Author John Marsden talks taking risks with language

King of young adult fiction in the Mountains: Best-selling author John Marsden giving out advice at Korowal School.
King of young adult fiction in the Mountains: Best-selling author John Marsden giving out advice at Korowal School.
King of young adult fiction in the Mountains: Best-selling author John Marsden giving out advice at Korowal School.

King of young adult fiction in the Mountains: Best-selling author John Marsden giving out advice at Korowal School.

Skyrocketing from a D grade English student to one regularly scoring Bs seems like a momentous task to master.

But one of Australia's most successful young adult fiction writers, John Marsden, travelled from regional Victoria to Hazelbrook in the Blue Mountains to reveal those tricks for impressing high school English teachers and much more.

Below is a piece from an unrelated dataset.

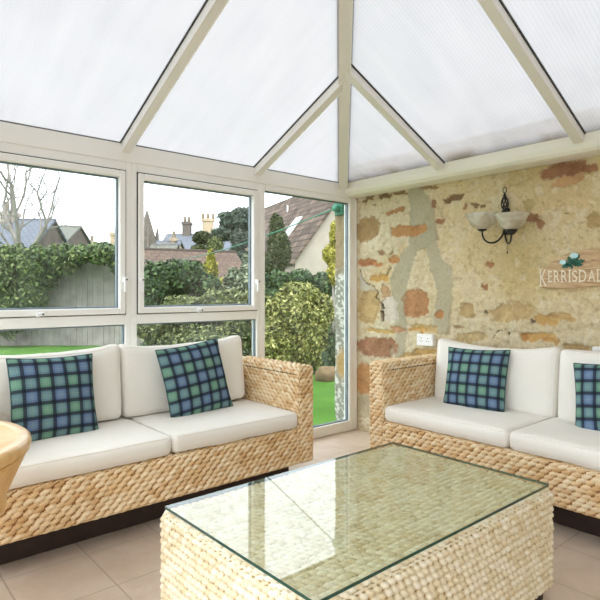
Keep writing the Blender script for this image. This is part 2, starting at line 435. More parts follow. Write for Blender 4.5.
# stone wall ------------------------------------------------------
PATCH = [(-0.115,1.729,0.137,0.102,(156,122,76)),(-0.420,1.849,0.093,0.024,(165,110,60)),(-0.509,1.679,0.150,0.048,(186,126,68)),(-0.648,1.675,0.086,0.039,(186,126,68)),(-0.105,1.448,0.103,0.034,(182,108,62)),(-0.218,1.427,0.077,0.018,(190,120,70)),(-0.411,1.452,0.052,0.032,(197,128,60)),(-0.250,1.308,0.109,0.028,(206,156,74)),(-0.317,1.192,0.053,0.050,(190,150,110)),(-0.628,1.106,0.120,0.113,(176,116,70)),(-0.138,1.064,0.125,0.144,(186,156,102)),(-0.368,1.053,0.084,0.106,(214,206,196)),(-0.221,0.731,0.231,0.084,(146,84,58)),(-0.082,0.445,0.092,0.137,(186,126,70)),(-0.082,0.213,0.092,0.103,(188,178,150)),(-0.259,0.867,0.163,0.017,(200,165,90)),(-0.452,0.893,0.082,0.021,(188,138,102)),(-0.981,1.889,0.068,0.026,(104,66,42)),(-0.912,1.876,0.043,0.015,(104,66,42)),(-0.797,1.860,0.022,0.030,(135,80,60)),(-1.064,1.813,0.021,0.026,(150,95,65)),(-1.144,1.811,0.039,0.011,(120,84,54)),(-1.215,1.796,0.023,0.011,(116,80,52)),(-0.851,1.726,0.036,0.020,(145,85,55)),(-0.760,1.987,0.082,0.015,(140,100,65)),(-0.129,1.983,0.069,0.017,(104,70,44)),(-0.316,1.984,0.075,0.018,(110,74,46)),(-0.472,1.988,0.081,0.013,(120,84,54)),(-1.736,1.960,0.130,0.047,(146,84,62)),(-1.829,1.957,0.083,0.043,(146,84,62)),(-1.917,1.945,0.045,0.027,(150,90,66)),(-1.798,1.888,0.109,0.031,(196,148,104)),(-1.546,1.685,0.060,0.029,(146,92,62)),(-1.606,1.640,0.026,0.042,(146,92,62)),(-1.546,1.763,0.034,0.036,(172,156,104)),(-1.253,1.381,0.030,0.021,(168,106,66)),(-1.215,1.235,0.028,0.018,(164,100,66)),(-1.080,1.056,0.065,0.058,(188,158,112)),(-0.843,1.019,0.035,0.030,(190,122,60)),(-1.417,1.059,0.164,0.060,(196,166,116)),(-1.650,1.014,0.084,0.035,(204,158,86)),(-1.750,1.037,0.087,0.025,(200,164,106)),(-1.597,0.902,0.112,0.032,(206,156,80)),(-1.683,0.882,0.057,0.019,(206,160,90)),(-1.847,0.844,0.083,0.031,(184,150,100)),(-1.006,0.937,0.042,0.015,(150,120,90)),(-1.505,0.896,0.022,0.020,(195,130,60)),(-1.101,0.863,0.129,0.036,(196,172,124)),(-0.714,0.730,0.111,0.023,(200,160,90)),(-1.946,1.626,0.050,0.048,(176,146,92)),(-0.295,1.076,0.014,0.037,(50,36,24)),(-0.290,0.993,0.017,0.041,(56,40,26)),(-0.380,0.702,0.023,0.049,(160,140,120)),(-1.231,1.053,0.013,0.014,(70,60,50)),(-1.553,1.010,0.008,0.010,(50,40,32)),(-1.393,0.930,0.008,0.007,(50,40,32)),(-1.782,1.685,0.014,0.006,(110,84,60)),(-0.284,1.515,0.043,0.017,(130,96,66)),(-0.380,1.510,0.021,0.011,(130,96,66)),(-0.197,1.924,0.027,0.008,(130,100,70)),(-0.703,0.907,0.131,0.031,(204,172,112)),(-0.639,0.896,0.095,0.016,(206,160,84)),(-0.662,0.664,0.190,0.047,(196,160,100)),
 (-2.35,1.7,.16,.09,(176,120,72)),(-2.2,1.25,.12,.05,(190,140,90)),(-2.6,1.0,.2,.08,(150,92,62)),(-2.75,1.5,.12,.1,(196,166,116)),(-3.3,1.2,.18,.1,(176,116,70)),(-3.8,1.6,.2,.09,(156,122,76)),(-3.5,.6,.25,.12,(186,126,68)),(-4.4,1.1,.2,.1,(150,92,62)),(.15,1.6,.12,.25,(170,146,104)),(.17,.75,.08,.12,(190,158,104))]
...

"They laughed at some of my jokes," Mr Marsden told the Gazette afterwards when asked about the success of the one hour information session at Korowal School that finished with students high-fiving him on their way out.

Best known for his book Tomorrow When the War Began, which became a blockbuster film, Mr Marsden told the students authors like J.K Rowling overused adjectives "especially in the later books. It's a pity, they do diminish from her writing, I wish she wouldn't," he said.

The students were warned against "overusing boring, stale, cliches ... and that's tautology," the 64-year-old added. And he told them the hero element to a good story was characters with unique voices, who changed their status and used active, unexpected verbs.

"Steer away from the predictable and the obvious".

Mr Marsden, 64, practises that ethos in his own life as principal and founder of an alternative school in Victoria called Candlebark. In his fifties, he married one of the parents from the school, a mother of six boys.

"I went from writing two books every three years to two every 10," he said of late life parenting.

Twenty Katoomba High School students sat in on the session with about 70 Korowal students from Years 8-10.

Korowal's Joely Osfield, 14, said she would work on applying some of the techniques and "new vocabulary".

Other students like Cal Ryan, 15, said he would "stray away from using cliches" and Ajuna Faria, also 15, said she struggled with writing characters "and I think this might help".

And as for the key to boosting your English marks, it all relies on dumping words like "went" for more interesting verbs and being more specific about locations and people to make your writing more real to a reader.

"You can make language do triple somersaults ... Sadly we are given different messages, that language is the boss."

Mr Marsden's visit was hosted by Korowal School in partnership with the Blue Mountains Creative Industries Symposium held in late May.